I think there’s something to be said for pretense. Even if we’re going to be full-throatedly behind Israel, I want us to at least pretend that we’re kind of balanced — just perform a little bit. America has always been good at acting, even if its policies suck. And there’s something positive about that — that if you’re doing something bad, you should at least feel guilty about it and not be so open about the badness. What’s weird here is that the U.S. isn’t even really pretending in the way that I’ve come to expect it to.
Alyssa Rosenberg: It’s just been disorienting. A lot of what I write about is children and families. And so [this war], rather than changing my feelings about America necessarily — I have found myself thinking about the world of children as a kind of stateless people.

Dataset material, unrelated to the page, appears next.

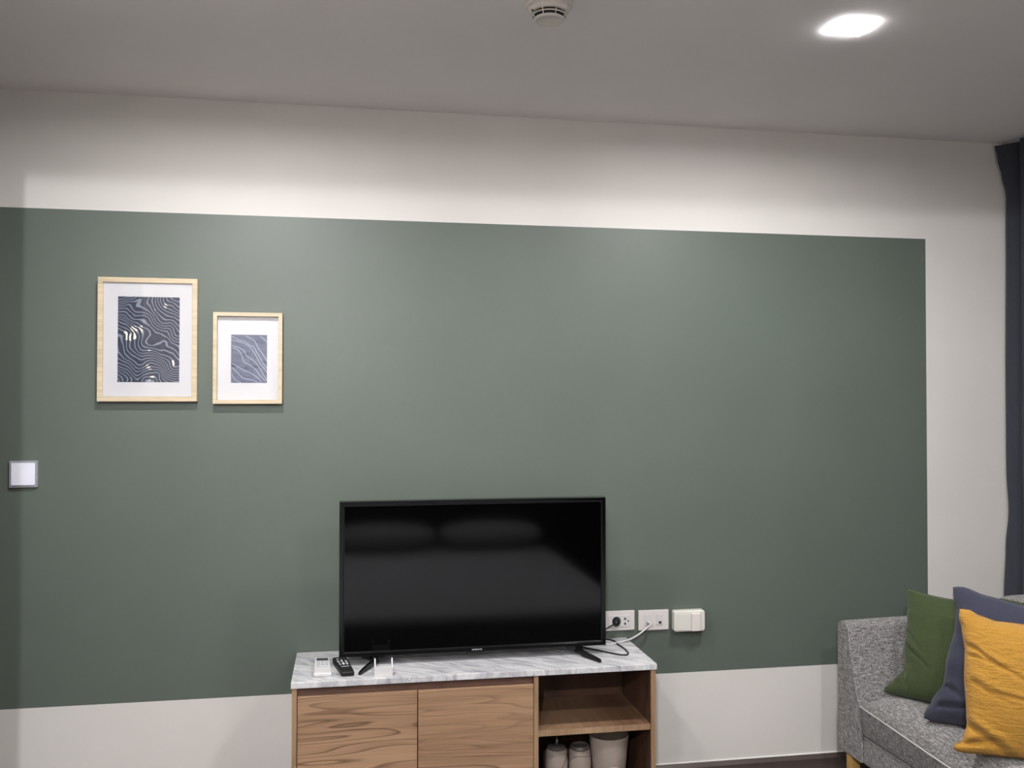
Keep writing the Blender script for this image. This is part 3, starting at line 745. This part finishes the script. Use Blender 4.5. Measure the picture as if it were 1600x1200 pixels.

I think a lot about how kids are invoked in policy, but how their needs are not prioritized.
As a parent of young kids — my kids are 5 and 2 — when I’m reading about a baby with a traumatic amputation, when I’m reading about a 5-year-old who wasn’t bathed for 50 days and came home covered in lice … I feel this — just this agony over it.
Jason Rezaian: Hamas’s assault … attack … barbarism on Oct. 7 is indefensible. And it can be also true that the scale of the response is completely indefensible. What scares me about how this might have changed America — or is an indication of how we’re changing — is that you’re not really allowed to hold those two conflicting thoughts anymore. And that is a huge problem for the democracy that we all love. There needs to be a space for both of those things to be true, and for people in power to be able to stand up and say that.